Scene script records
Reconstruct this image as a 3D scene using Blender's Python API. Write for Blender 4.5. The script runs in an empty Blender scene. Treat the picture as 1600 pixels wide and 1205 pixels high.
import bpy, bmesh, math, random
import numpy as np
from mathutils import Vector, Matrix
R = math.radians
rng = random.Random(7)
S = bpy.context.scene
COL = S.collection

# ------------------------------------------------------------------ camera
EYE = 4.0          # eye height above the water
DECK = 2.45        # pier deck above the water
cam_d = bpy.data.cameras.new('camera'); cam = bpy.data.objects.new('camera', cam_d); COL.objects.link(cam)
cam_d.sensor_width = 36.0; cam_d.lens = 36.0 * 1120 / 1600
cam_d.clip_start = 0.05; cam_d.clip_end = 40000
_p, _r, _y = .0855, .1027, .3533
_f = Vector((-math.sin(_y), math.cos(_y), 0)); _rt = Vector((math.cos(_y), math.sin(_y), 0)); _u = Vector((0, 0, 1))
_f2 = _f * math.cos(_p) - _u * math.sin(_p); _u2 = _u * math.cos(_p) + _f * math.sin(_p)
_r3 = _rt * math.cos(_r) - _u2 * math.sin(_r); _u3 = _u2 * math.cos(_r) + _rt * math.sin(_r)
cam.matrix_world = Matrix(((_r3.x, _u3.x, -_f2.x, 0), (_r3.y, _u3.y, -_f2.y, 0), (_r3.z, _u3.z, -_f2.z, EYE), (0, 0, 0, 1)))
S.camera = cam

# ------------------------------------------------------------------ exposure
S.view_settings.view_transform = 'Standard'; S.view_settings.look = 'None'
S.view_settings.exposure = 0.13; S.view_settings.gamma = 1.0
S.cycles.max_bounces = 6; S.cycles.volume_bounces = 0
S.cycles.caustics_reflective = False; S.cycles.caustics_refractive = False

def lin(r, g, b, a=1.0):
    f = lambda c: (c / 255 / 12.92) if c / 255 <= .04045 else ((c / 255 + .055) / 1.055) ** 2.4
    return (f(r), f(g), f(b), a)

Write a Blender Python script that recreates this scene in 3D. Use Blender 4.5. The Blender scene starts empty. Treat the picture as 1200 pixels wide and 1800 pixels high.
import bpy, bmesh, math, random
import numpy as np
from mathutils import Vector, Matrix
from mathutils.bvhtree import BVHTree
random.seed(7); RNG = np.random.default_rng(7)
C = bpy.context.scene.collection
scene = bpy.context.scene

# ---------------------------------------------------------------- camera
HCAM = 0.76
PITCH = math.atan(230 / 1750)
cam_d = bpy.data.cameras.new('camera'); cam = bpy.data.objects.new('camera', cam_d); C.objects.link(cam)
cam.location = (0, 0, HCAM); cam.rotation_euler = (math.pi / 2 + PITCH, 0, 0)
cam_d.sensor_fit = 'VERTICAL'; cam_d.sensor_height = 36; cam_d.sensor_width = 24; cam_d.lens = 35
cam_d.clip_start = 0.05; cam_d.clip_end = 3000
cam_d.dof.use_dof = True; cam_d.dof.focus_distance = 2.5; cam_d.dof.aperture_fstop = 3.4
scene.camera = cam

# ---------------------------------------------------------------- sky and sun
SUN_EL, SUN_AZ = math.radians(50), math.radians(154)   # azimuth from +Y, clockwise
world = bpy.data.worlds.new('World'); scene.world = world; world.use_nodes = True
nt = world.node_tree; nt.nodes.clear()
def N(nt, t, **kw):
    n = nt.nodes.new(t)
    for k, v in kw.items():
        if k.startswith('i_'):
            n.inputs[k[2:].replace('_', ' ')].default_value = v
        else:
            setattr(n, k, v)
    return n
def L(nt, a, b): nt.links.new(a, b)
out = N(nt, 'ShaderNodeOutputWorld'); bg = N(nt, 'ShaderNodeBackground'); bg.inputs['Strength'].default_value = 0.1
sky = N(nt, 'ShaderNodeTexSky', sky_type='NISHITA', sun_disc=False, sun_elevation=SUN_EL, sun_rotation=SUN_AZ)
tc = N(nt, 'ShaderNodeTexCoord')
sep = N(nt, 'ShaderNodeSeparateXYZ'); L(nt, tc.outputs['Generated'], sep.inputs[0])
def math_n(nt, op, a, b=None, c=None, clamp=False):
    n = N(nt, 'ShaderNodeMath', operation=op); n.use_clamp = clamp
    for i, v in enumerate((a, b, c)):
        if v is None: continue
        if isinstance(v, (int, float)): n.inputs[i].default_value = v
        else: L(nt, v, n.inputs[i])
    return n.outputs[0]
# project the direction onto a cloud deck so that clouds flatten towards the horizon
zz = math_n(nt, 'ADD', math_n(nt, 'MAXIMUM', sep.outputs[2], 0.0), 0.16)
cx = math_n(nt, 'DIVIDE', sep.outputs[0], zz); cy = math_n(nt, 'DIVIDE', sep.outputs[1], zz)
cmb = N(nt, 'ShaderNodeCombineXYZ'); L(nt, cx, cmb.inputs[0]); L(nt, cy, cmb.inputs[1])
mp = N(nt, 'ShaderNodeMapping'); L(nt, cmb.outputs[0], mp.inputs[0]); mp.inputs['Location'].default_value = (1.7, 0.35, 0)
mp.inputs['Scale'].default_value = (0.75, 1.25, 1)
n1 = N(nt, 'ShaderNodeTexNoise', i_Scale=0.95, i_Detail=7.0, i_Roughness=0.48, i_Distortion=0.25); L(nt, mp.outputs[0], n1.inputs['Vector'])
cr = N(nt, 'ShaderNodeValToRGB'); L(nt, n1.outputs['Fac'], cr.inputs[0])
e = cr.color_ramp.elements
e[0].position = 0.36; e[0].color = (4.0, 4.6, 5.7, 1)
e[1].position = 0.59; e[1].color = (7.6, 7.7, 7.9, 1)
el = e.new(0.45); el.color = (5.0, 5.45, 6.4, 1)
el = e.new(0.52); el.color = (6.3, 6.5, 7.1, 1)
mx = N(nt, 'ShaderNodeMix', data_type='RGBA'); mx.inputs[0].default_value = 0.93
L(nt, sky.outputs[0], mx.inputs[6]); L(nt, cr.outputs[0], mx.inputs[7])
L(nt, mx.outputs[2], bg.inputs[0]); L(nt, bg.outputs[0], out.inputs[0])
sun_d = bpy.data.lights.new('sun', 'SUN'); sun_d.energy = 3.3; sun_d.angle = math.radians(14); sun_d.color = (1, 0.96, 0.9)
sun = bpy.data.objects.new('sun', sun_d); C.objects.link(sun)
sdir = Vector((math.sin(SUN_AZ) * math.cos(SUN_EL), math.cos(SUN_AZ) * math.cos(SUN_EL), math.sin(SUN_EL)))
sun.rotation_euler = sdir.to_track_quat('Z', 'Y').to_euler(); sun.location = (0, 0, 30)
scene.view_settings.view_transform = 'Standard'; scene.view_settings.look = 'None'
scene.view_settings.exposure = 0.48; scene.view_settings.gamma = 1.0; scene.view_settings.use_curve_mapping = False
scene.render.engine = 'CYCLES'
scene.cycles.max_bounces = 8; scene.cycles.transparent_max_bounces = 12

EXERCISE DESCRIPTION
Print exactly, and only, the lines beginning at the top of the listing and ending at the line with "return (f(r), f(g), f(b), a)".

SOLUTION TO THE EXERCISE
Reconstruct this image as a 3D scene using Blender's Python API. Write for Blender 4.5. The script runs in an empty Blender scene. Treat the picture as 1600 pixels wide and 1205 pixels high.
import bpy, bmesh, math, random
import numpy as np
from mathutils import Vector, Matrix
R = math.radians
rng = random.Random(7)
S = bpy.context.scene
COL = S.collection

# ------------------------------------------------------------------ camera
EYE = 4.0          # eye height above the water
DECK = 2.45        # pier deck above the water
cam_d = bpy.data.cameras.new('camera'); cam = bpy.data.objects.new('camera', cam_d); COL.objects.link(cam)
cam_d.sensor_width = 36.0; cam_d.lens = 36.0 * 1120 / 1600
cam_d.clip_start = 0.05; cam_d.clip_end = 40000
_p, _r, _y = .0855, .1027, .3533
_f = Vector((-math.sin(_y), math.cos(_y), 0)); _rt = Vector((math.cos(_y), math.sin(_y), 0)); _u = Vector((0, 0, 1))
_f2 = _f * math.cos(_p) - _u * math.sin(_p); _u2 = _u * math.cos(_p) + _f * math.sin(_p)
_r3 = _rt * math.cos(_r) - _u2 * math.sin(_r); _u3 = _u2 * math.cos(_r) + _rt * math.sin(_r)
cam.matrix_world = Matrix(((_r3.x, _u3.x, -_f2.x, 0), (_r3.y, _u3.y, -_f2.y, 0), (_r3.z, _u3.z, -_f2.z, EYE), (0, 0, 0, 1)))
S.camera = cam

# ------------------------------------------------------------------ exposure
S.view_settings.view_transform = 'Standard'; S.view_settings.look = 'None'
S.view_settings.exposure = 0.13; S.view_settings.gamma = 1.0
S.cycles.max_bounces = 6; S.cycles.volume_bounces = 0
S.cycles.caustics_reflective = False; S.cycles.caustics_refractive = False

def lin(r, g, b, a=1.0):
    f = lambda c: (c / 255 / 12.92) if c / 255 <= .04045 else ((c / 255 + .055) / 1.055) ** 2.4
    return (f(r), f(g), f(b), a)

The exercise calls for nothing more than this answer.